Menurut Kiai Ahmad Musthofa, Buyut Bewu merupakan raja sekaligus generasi terakhir sebelum runtuhnya kerajaan Timbang Luhur pada abad ke-18. Buyut Bewu yang mulanya memeluk agama Hindu memutuskan berpindah keyakinan memeluk Islam. Itu menyusul berkembangnya ajaran Islam di Kabupaten Kuningan khususnya di Timbang setelah datangnya Tubagus Kalamuddin seorang putra dari Sultan Abu Mahasin Zainul Abidin Kesultanan Banten yang memutuskan beruzlah dan menetap di Ciwedus Timbang pada tahun 1700an dan disusul Kiai Syueb dari Termas, Jawa Timur yang menjadi menantu Tubagus Kalamuddin.

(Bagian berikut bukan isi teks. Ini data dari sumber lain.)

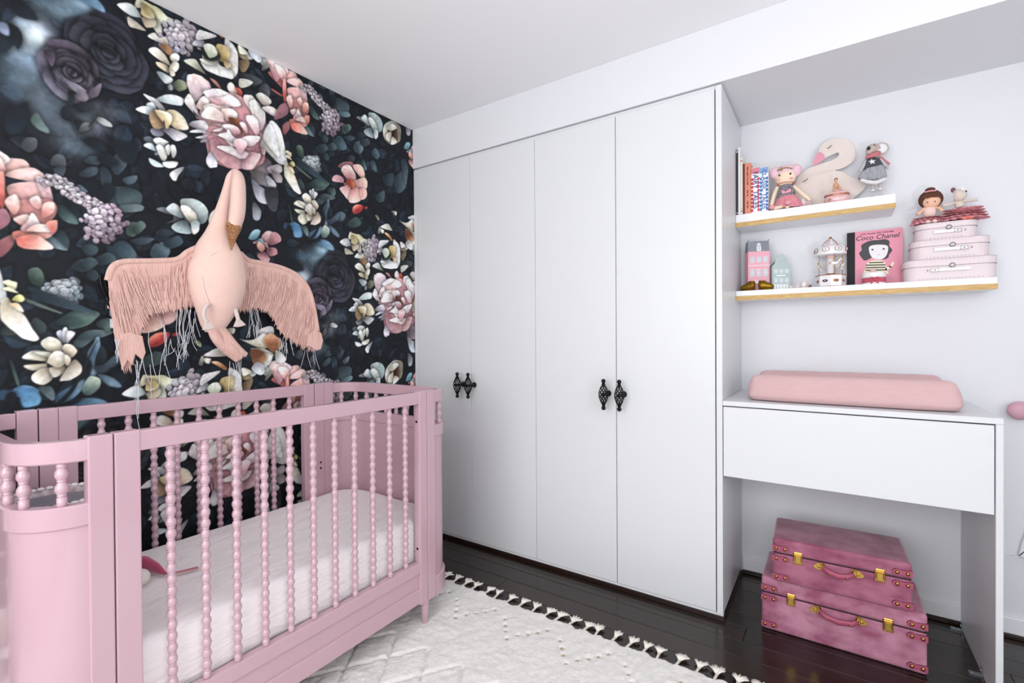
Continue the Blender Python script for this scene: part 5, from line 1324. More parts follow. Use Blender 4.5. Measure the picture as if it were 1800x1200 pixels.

“Setelah banyak warga Timbang yang memeluk Islam, raja Timbang Luhur juga memeluk Islam oleh Kiai Syuaeb,” tutur Kiai Ahmad Musthofa yang juga merupakan generasi ketujuh dari Tubagus Kalamuddin.
Sementara berdasarkan catatan sejarah yang dimuat di laman Pemerintah Desa Timbang, lokasi kerajaan Timbang Luhu masuk pada wilayah Dusun II. Dimana Adipati Timbang Luhur mempunyai dua putra yakni Raden Singayuda dan Raden Dalem Drarim yang memeluk Islam setelah belajar pada Syarif Hidayatullah atau Sunan Gunung Jati. Sejak saat itu, masyarakat kerajaan Timbang Luhur pun banyak yang memeluk Islam. Meski demikian hingga kini belum berhasil ditemukan manuskrip yang menunjukan keberadaan dan sejarah kerajaan Timbang Luhur. Menurut Kiai Ahmad, dulunya terdapat sebuah Manuskrip kuno yang disimpan oleh sesepuh Timbang. Sayangnya Manuskrip itu pun sulit dilacak keberadaannya.
Meski demikian banyak pendapat yang memperkirakan wilayah Timbang merupakan sebuah daerah yang sudah terbentuk dengan sistem pemerintahannya sejak masyarakat Kuningan masih banyak yang memeluk agama Hindu. Seperti diungakpkan sejarawan Prof Edi S Ekadjati dalam bukunya Sejarah Kuningan dari masa prasejarah hingga terbentuknya Kabupaten mengungkapkan nama Timbang tertulis dalam naskah bujangga manik yang disusun pada akhir abad ke-15 atau abad ke-16 pada daun lontar beraksara sunda kuno sebagai salah satu tempat yang ada pada masa itu berada di daerah Kuningan.